1836 – Sam Houston’s Defeat

It has come to our attention that General Sam Houston, who only last month led 800 Texans in a glorious victory over General Antonio Lopez de Santa Anna, suffered one rather embarrassing defeat before the battle that liberated Texas. Described as a perfect model of manliness and bravery, General Sam Houston was none-the-less defeated by frontierswoman and Texan, Pamela Mann.

Read in PDF Format: Sam Houston’s Defeat

In preparation for his ensuing battle, General Houston received The Twin Sisters—two cannons, six pounders, gifts from the people of Ohio. To move these cannons to the sight of the upcoming battle, the General borrowed a yoke of oxen from Mrs. Pamela Mann.

Here the story blurs. Some say Mrs. Mann loaned General Houston the oxen under the condition they be returned by a certain time where others say they were borrowed on the condition the General took the guns to Nocogdoches, NOT Harrisburg where there was fighting. Either way, when the oxen were not returned, Miss Mann armed herself with a pair of pistols and a bowie knife and went after them.

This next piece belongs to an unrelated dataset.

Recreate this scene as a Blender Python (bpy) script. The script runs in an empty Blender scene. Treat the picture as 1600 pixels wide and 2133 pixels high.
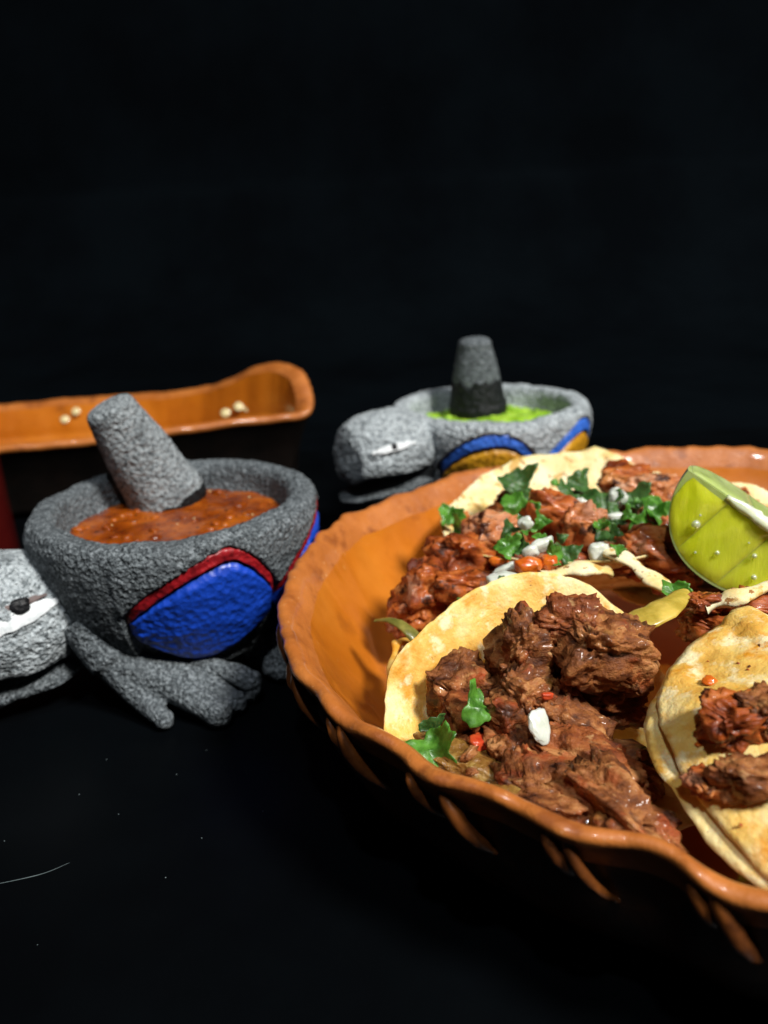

Eyewitness Robert Hunter said Mrs. Mann rode up to General Houston and said, “General, you tole me a dam lie. Sir, I want my oxen.”

At the time, Houston’s cannons were bogged down in a prairie wallow, and the General pointed out he could not move them without the oxen. To this, Pamela Mann responded, “I don’t care a dam for your cannon. I want my oxen.”

“Madam, don’t irritate me,” Houston cried angrily.

In response, Pamela Mann whipped out a pistol and her bowie knife. “Irritate the devil. I am going to have my oxen.” She cut the Oxen from their traces and drove them off.

General Houston’s men watched this performance in stunned silence. As Mr. Hunter reported, “No body said a word” as Mrs. Mann jumped on her horse and herded her oxen away.

Later, the army’s wagon master, Mr. Conrad Rohrer, protested, saying they needed the oxen to move the cannons. He went after the oxen and returned hours later, his shirt ragged and tattered. When questioned why he’d returned without the oxen, he replied, “She would not let me have them.”

“What happened to your shirt?”

“She needed it for baby rags.”

So ended Sam Houston’s defeat. Fortunately for Texas, he fared better against General Antonio Lopez de Santa Anna.

Mexican general Antonio López de Santa Anna, shown here surrendering to the Texan forces and Sam Houston, following the Battle of San Jacinto on April 21, 1836. (Library of Congress)

  1. The Gentle Tamers: Women of the Old West, by Dee Brown, 1958, pp 233.